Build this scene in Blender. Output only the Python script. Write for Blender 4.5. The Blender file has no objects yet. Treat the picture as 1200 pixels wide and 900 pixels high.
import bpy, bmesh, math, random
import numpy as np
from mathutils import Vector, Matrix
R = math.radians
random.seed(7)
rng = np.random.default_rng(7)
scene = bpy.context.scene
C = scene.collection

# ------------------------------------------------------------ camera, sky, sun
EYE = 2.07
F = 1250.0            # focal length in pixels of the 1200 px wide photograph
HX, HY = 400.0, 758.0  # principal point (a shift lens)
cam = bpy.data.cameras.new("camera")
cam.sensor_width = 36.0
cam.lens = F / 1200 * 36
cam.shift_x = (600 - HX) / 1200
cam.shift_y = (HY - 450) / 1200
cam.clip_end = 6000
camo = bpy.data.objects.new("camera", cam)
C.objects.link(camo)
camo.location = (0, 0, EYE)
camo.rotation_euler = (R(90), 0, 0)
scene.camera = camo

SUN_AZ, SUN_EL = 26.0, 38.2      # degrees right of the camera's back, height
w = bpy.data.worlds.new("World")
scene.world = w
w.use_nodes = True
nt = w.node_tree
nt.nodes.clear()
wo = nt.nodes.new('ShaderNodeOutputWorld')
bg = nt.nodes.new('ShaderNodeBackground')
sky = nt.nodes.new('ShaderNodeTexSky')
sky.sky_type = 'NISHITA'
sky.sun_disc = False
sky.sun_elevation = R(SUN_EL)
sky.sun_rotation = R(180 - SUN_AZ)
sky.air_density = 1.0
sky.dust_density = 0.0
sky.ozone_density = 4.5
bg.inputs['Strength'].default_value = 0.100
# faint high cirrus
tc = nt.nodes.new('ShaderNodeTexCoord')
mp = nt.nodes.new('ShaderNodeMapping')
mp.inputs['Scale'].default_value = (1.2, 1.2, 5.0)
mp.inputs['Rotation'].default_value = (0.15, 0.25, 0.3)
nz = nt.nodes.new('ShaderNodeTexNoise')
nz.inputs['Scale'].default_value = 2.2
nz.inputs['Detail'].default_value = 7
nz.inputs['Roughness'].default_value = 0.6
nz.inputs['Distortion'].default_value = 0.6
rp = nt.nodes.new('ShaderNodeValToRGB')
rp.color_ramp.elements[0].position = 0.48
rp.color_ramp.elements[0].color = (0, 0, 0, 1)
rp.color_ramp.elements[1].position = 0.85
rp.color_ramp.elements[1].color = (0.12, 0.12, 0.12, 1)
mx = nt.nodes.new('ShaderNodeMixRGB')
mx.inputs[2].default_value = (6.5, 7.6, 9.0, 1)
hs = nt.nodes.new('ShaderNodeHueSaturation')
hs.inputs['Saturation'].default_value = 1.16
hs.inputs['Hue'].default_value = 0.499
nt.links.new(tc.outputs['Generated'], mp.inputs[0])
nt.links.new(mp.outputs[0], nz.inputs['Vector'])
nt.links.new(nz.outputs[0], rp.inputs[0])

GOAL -
Return exactly the lines from the beginning of the data above through the one containing "scene.camera = camo", please. Include both end lines and add nothing else.

SOLUTION BELOW -
Build this scene in Blender. Output only the Python script. Write for Blender 4.5. The Blender file has no objects yet. Treat the picture as 1200 pixels wide and 900 pixels high.
import bpy, bmesh, math, random
import numpy as np
from mathutils import Vector, Matrix
R = math.radians
random.seed(7)
rng = np.random.default_rng(7)
scene = bpy.context.scene
C = scene.collection

# ------------------------------------------------------------ camera, sky, sun
EYE = 2.07
F = 1250.0            # focal length in pixels of the 1200 px wide photograph
HX, HY = 400.0, 758.0  # principal point (a shift lens)
cam = bpy.data.cameras.new("camera")
cam.sensor_width = 36.0
cam.lens = F / 1200 * 36
cam.shift_x = (600 - HX) / 1200
cam.shift_y = (HY - 450) / 1200
cam.clip_end = 6000
camo = bpy.data.objects.new("camera", cam)
C.objects.link(camo)
camo.location = (0, 0, EYE)
camo.rotation_euler = (R(90), 0, 0)
scene.camera = camo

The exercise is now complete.